The rest of the field is discovering how hard it is to catch her.

Creamer shot a 1-under 70 today, 10 more shots than she needed in the first round, but still held a four-stroke lead after three rounds of the Jamie Farr Owens Corning Classic.

"You know, winning wire-to-wire — that's difficult to do," said Creamer, who stands at 18-under 195 through 54 holes at Highland Meadows. "There's a lot of pressure on you in that situation, especially when you shoot a 60 the first day and anything higher than that everybody thinks, 'What's going on? What's wrong?'"

South Korea's Eun-Hee Ji was in second place looking up at Creamer, as she has been after all three rounds. She shot a 68 to cut two strokes off Creamer's lead but wasn't pleased with her own play.

"Today you could see that Paula didn't have her best day, but at the same time I wasn't really having my A game as well," Ji said through an interpreter.

Ji could easily have made an even bigger dent in the lead. She cut it to three strokes when she birdied the 11th hole while Creamer, playing in the same group, was three-putting for a bogey. Creamer recovered with birdies at the 13th and 17th holes. Ji was 1 under for the final seven holes and missed two short birdie putts that could have drawn her closer.

Ji, playing her first full year on the tour, missed a 10-footer at No. 16. Then, moments after Creamer saved par with a 7-foot putt at the closing hole, Ji missed a 6-footer for birdie.

Creamer said she was fortunate to still have such a big lead.

The 21-year-old Californian, who set the course record with her opening 60, had a 65 in the second round during which she said she hit three or four "terrible" shots. She called her wedge from 80 yards out on the final hole "awful."

"Obviously I wasn't very pleased with the way I played today," she said. "But at the same time I have a pretty significant lead going into tomorrow."

Creamer said she would try to forget about the 72-hole tournament record (23-under, by five-time winner Se Ri Pak) or the pressures of winning wire-to-wire.

"I'm just going to play it like we are both even, like it's a one-day tournament," she said.
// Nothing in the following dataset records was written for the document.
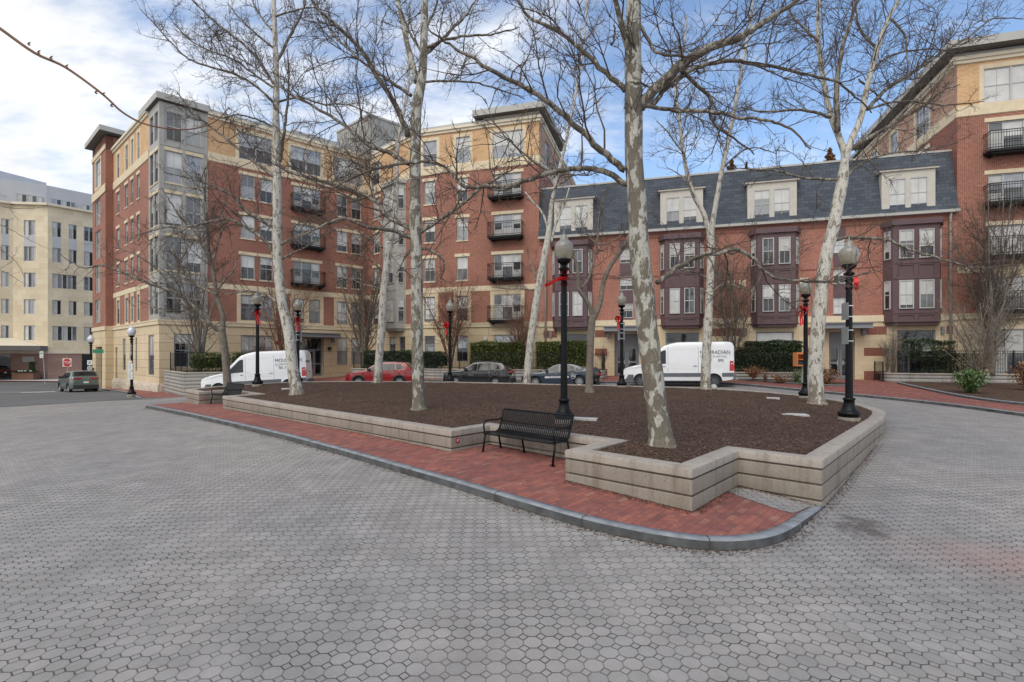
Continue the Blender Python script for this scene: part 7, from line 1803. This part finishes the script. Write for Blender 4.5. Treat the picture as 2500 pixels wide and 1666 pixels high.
# T6 grey forked tree
t = build_tree('sycamore_tree', (1439,957), 20.6, 'grey forked tree in the middle between the near lamp and the big trunk', [(1439,920,18),(1441,860,17),(1444,800,17),(1447,770,17)],
 [(6,[(430,400),(470,330),(500,200),(510,100),(520,0),(560,-90)],7,.1),(6,[(620,210),(665,150),(720,60),(780,10)],7,.1),(6,[(500,190),(440,120),(420,40)],4,.2),(6,[(505,195),(600,160),(660,90)],4,-.2),(6,[(405,280),(385,230),(372,200)],7,0)], 'bark_grey', 51, limb='bark_grey', twig='twig',
 stems=[(6,[(480,550),(500,510),(520,450),(530,380),(560,300),(620,215),(660,140)],14,9,.1,False),(6,[(480,550),(470,490),(440,440),(415,400),(412,330),(400,270),(375,220)],12,7,-.1,False)]); t.done()
# T1 small tree at the left end
t = build_tree('sycamore_tree', (556,947), 23.6, 'small grey branching tree at the left end of the bed', [(553,905,17),(549,860,17),(543,820,17),(541,800,16)],
 [(5,[(662,605),(620,580),(560,510),(450,420),(300,370),(200,325),(90,290),(0,300),(-100,240)],10,-.2),(5,[(640,430),(560,390),(500,340),(420,290),(340,200),(280,120)],7,.2),(5,[(655,600),(600,570),(500,510),(390,500),(280,460)],7,.15),(5,[(605,220),(530,120),(470,60),(430,0),(380,-80)],7,-.1),(5,[(645,400),(720,310),(745,240)],5,.2),(5,[(625,260),(655,150),(665,50),(690,-40)],6,.1),(5,[(600,150),(590,40),(580,-60),(560,-150)],6,.1),(5,[(500,340),(440,230),(380,170)],5,.2),(5,[(560,510),(470,470),(400,400)],5,.2),(5,[(450,420),(370,320),(260,240),(150,200)],6,-.2),(5,[(610,270),(560,180),(500,170),(420,120)],5,.3)],
 'bark_grey', 61, limb='bark_limb', dens=.85, twig='twig', stems=[(5,[(665,600),(672,540),(655,480),(640,430),(625,320),(605,230),(600,150),(590,60),(585,-40),(590,-150)],12,4,.05,True)]); t.done()
# ---- multi stemmed trees by the buildings
def vase(name, p, lab, h, r, stems, r0, seed, bark='bark_grey', twig='twig', dens=.8, grp='bare trees by the buildings', up=.0, cat='tree'):
    t = Tree(name, p, lab, cat, grp, seed, bark, bark, twig, minr=.005, dens=dens); rn = t.r
    for i in range(stems):
        a = 6.283*i/stems+rn.uniform(-.4,.4); e = rn.uniform(.3,1)*r; hh = h*rn.uniform(.75,1); c, s_ = math.cos(a), math.sin(a)
        f = [(0,0),(.12,.15+up),(.3,.4),(.62,.7),(1,1)]
        P_ = [Vector(p)+Vector((c*e*q+rn.uniform(-.06,.06), s_*e*q+rn.uniform(-.06,.06), hh*z)) for q, z in f]
        rr = [r0*(1-.8*k/4) for k in range(5)]; t.trunk(P_, rr, 7); t.along(*t.last, 1.0, .3)
        for k in range(3):
            j = rn.randint(1,3); d = Vector(t.dev(P_[j+1]-P_[j], rn.uniform(20,40), .1)).normalized(); L = hh*rn.uniform(.25,.4); t.limb([P_[j], P_[j]+d*L*.5, P_[j]+d*L+Vector((0,0,.1*L))], rr[j]*.6, .008, .9, 5)
    t.done(); return t
def gp(px, d, z): x = (px-CX)/F*d; return (x, d, z)
vase('bare_tree', gp(487,34.0,.45), 'many stemmed bare tree behind the left hedge, before the metal bay', 8.2, 2.4, 6, .11, 71, dens=.45)
vase('bare_tree', gp(886,40.2,.5), 'tall many stemmed bare tree in the inner corner', 9.2, 2.6, 8, .12, 72, 'bark_grey')
vase('crape_myrtle', gp(1100,37.6,.5), 'reddish vase shaped bare tree behind the black crossover front', 7.2, 2.9, 10, .055, 73, 'bark_red', 'bark_red', up=.05)
vase('crape_myrtle', gp(687,37.4,.3), 'reddish vase shaped bare tree by the lobby entrance', 6.6, 2.5, 9, .055, 74, 'bark_red', 'bark_red', up=.05)
vase('crape_myrtle', gp(1272,36.6,.5), 'reddish vase shaped bare tree behind the white sycamore near the lamp', 6.2, 2.2, 8, .05, 75, 'bark_red', 'bark_red', up=.05)
vase('bare_tree', gp(1785,32.5,.4), 'many stemmed bare tree behind the tail of the right van', 9.6, 2.6, 7, .10, 76, 'bark_grey')
vase('ornamental_tree', gp(2392,26.0,.05), 'low spreading bare tree in the mulched bed at the right', 5.4, 3.2, 8, .055, 77, 'bark_grey', 'twig_pale', dens=.7)
vase('bare_tree', gp(2422,28.6,.45), 'dark dense bare tree beside the right block balconies', 10.0, 2.3, 9, .09, 78, 'bark_grey', 'twig')
# tree tops showing over the town house roof
for px, py, d, h, lab in ((1786,390,58,3.2,'rust brown conifer top over the slate roof, left one'),(1822,396,60,2.6,'thin brown conifer top right of the larger one over the slate roof'),(2026,362,56,3.0,'rust brown conifer top beside the forked sycamore'),(2102,345,54,5.6,'dark green conifer top between forked sycamore and right block')):
    p = PD(px, py, d); root = thing('conifer_tree', (p.x, p.y, 0), lab, 'tree', 'conifers beyond the roof')
    m = MB(); m.tube([(p.x,p.y,-.5),(p.x,p.y,p.z-1.5),(p.x,p.y,p.z-.1)], [.3,.2,.02], 7); m.build('trunk', 'bark_red', root)
    m = MB(); q = []; kk = .22 if 'thin' in lab else .55
    for i in range(2200):
        t_ = 4.5*rnd.random()**.7; rr_ = kk*t_**.8*(.3+.7*rnd.random())*(.8+.3*math.sin(t_*9)); a = rnd.random()*6.28; q.append((p.x+math.cos(a)*rr_, p.y+math.sin(a)*rr_, p.z-t_))
    leaves(m, q, .16); m.build('crown', 'leaf_dark' if 'green' in lab else 'leaf_rust', root)
# near bough reaching in from the left
t = Tree('overhanging_branch', PD(-60,20,5.0), 'thin budded bough crossing the sky at the top left', 'branch', None, 81, 'bark_red', 'bark_red', 'bark_red', minr=.004, dens=1)
if 'group' in t.root: del t.root['group']
pts = [(-60,30),(0,70),(85,130),(160,165),(250,230),(300,275),(360,305),(450,317),(520,300),(560,262)]
q = [PD(x, y, 5.0+.004*i*i) for i, (x, y) in enumerate(pts)]; P_ = smoothline([tuple(a) for a in q], 5); n = len(P_); t.tb.tube(P_, [.016*(1-.72*i/n) for i in range(n)], 7)
for px, py in ((68,108),(92,128),(122,142),(160,163),(232,226),(250,231),(270,258)):
    b = PD(px, py, 5.0)
    for sg in (1, -1): t.fb.tube([b, b+Vector((.012,0,.010*sg)), b+Vector((.028,0,.014*sg+.006))], [.006,.0075,.002], 6)
t.tb.build('bough', 'bark_red', t.root, smooth=True); t.fb.build('buds', 'bark_red', t.root, smooth=True)
# twiggy ends of an unseen street tree at the left edge
t = Tree('twiggy_branch', PD(-60,560,24), 'faint twiggy branch ends before the cream building at the left edge', 'branch', None, 83, 'twig_pale', 'twig_pale', 'twig_pale', minr=.005, dens=.6)
if 'group' in t.root: del t.root['group']
for pts in ([(-80,470),(0,502),(60,510),(110,505)],[(-80,560),(0,610),(40,640),(60,680)],[(-80,640),(0,660),(70,700)],[(-80,540),(0,550),(60,580),(120,610)]):
    t.limb([PD(x, y, 24) for x, y in pts], .03, .006, .35)
t.cb.build('branches', ['twig_pale','twig_pale'], t.root)
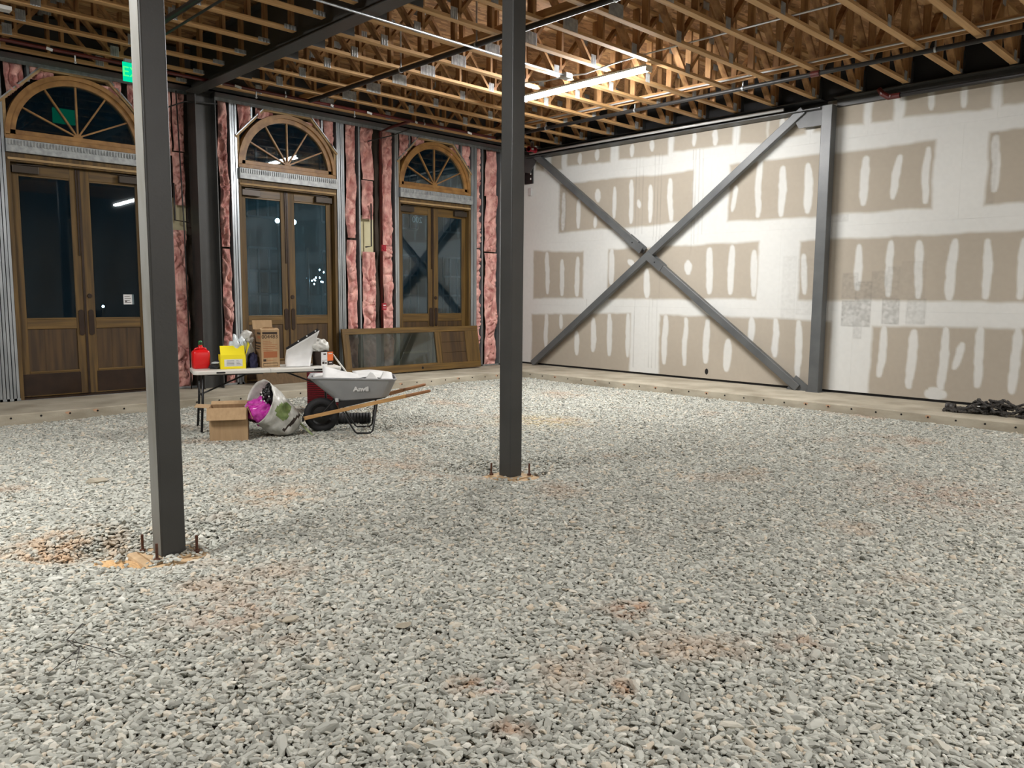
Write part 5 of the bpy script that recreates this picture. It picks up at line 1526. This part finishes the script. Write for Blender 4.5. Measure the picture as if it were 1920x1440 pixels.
# ------------------------------------------------------------------ the night street outside
st = MB().box(-30, 60, 12.76, 60, -0.3, -0.1).build('street', M['asphalt'])
tag(st, 'dark street outside the arched doors', kind='structure')
t = empty('far_building', (16.0, 27.0, -0.1))
tag(t, 'dim building with white barred windows across the street', 'building')
MB().box(-14, 14, 0, 1, 0, 9).build('wall', M['bldg'], t)
for k in range(2, 9):
    for row in range(2):
        x, z = -12 + 3.0 * k, 0.9 + 3.6 * row
        w_ = MB().box(x, x + 1.6, -0.03, 0.0, z, z + 2.5).build('window', M['bldg_dark'], t)
        tr_ = MB()
        for e in range(5): tr_.box(x - 0.04 + 0.4 * e, x + 0.04 + 0.4 * e, -0.07, -0.03, z, z + 2.5)
        for e in range(4): tr_.box(x, x + 1.6, -0.07, -0.03, z - 0.04 + 0.83 * e, z + 0.04 + 0.83 * e)
        tr_.build('window_bars', M['bldg_trim'], w_)
M['street_lamp'] = emat('street_lamp_glow', (0.62, 0.85, 1.0), 60.0)
for x, y, z, lab in ((12.62, 24.0, 4.03, 'street lamp seen through the left leaf of the second doors'), (13.22, 24.0, 4.03, 'street lamp seen through the right leaf of the second doors'), (7.21, 24.0, 1.26, 'low lamp seen through the right leaf of the first doors')):
    t = empty('street_lamp', (x, y, -0.1)); tag(t, lab, 'street lamp')
    MB().tube([(0, 0, 0), (0, 0, z)], 0.04, 8).build('pole', M['black'], t)
    g_ = 1.0 if z > 2 else 0.45
    MB().lathe([(0.01 * g_, -0.08 * g_), (0.055 * g_, -0.05 * g_), (0.075 * g_, 0.0), (0.055 * g_, 0.05 * g_), (0.01 * g_, 0.08 * g_)], (0, 0, z + 0.08), n=16).build('globe', M['street_lamp'], t, smooth=True)
t = empty('string_lights', (14.1, 24.0, 1.0)); tag(t, 'cluster of tiny white lights outside the second doors', 'lights')
MB().tube([(-0.4, 0, -1.1), (-0.4, 0, 2.2)], 0.05, 6).build('post', M['black'], t)
for k in range(16):
    r = random.Random(70 + k)
    x, z = r.uniform(-0.4, 0.6), r.uniform(0.7, 1.5)
    MB().lathe([(0.004, -0.03), (0.026, 0), (0.004, 0.03)], (x, r.uniform(-0.2, 0.2), z), n=6).build('bulb', M['street_lamp'], t)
Rachel Hetherington, winner of the Farr in 2002, had a 67 and was alone in third at 202.

"It's tough to gain much when everybody is playing well and birdieing," Hetherington said. "You need to shoot an exceptional score, like Karrie Webb did today, shooting 9 under. You're going to jump a lot of places."

With her 62, Webb went from a tie for 50th to a tie for fourth with Chinese rookie Shanshan Feng, who shot a 64. They were both at 203.

"I was playing my best ball-striking round of the year," said Webb, a winner of seven major championships and 28 other tour events in her Hall of Fame career.

She said she changed putters after her 70 in the first round and before a second-round 71.

Asked why she made the switch she cracked, "I couldn't be any worse."

Defending champion Se Ri Pak, trying to become the first LPGA player to win the same tournament six times, had a 72 that left her 14 shots back.

The lead threesome had to wait more than an hour to tee off when play was delayed because of a thunderstorm that rumbled through Toledo and its suburbs. Heavy rain was expected overnight, forcing organizers to again go to threesomes off both tees in the final round.

Creamer, No. 1 in the U.S. Solheim Cup standings and third on the money list behind Lorena Ochoa and Annika Sorenstam, will go for her seventh career win and third of the year. She won tournaments in Hawaii and Tulsa, but is trying to erase bad final rounds in each of her last two starts.

She lapsed to a 78 to fall into a tie for sixth in the U.S. Women's Open two weeks ago, then knocked herself out of contention with a closing 74 a week ago in Arkansas.

"I really haven't done much the last two days," she said.

Almost as a reminder to herself and the rest of the field, she added, "My lead has kind of gotten smaller and smaller — but I still have a four-shot lead."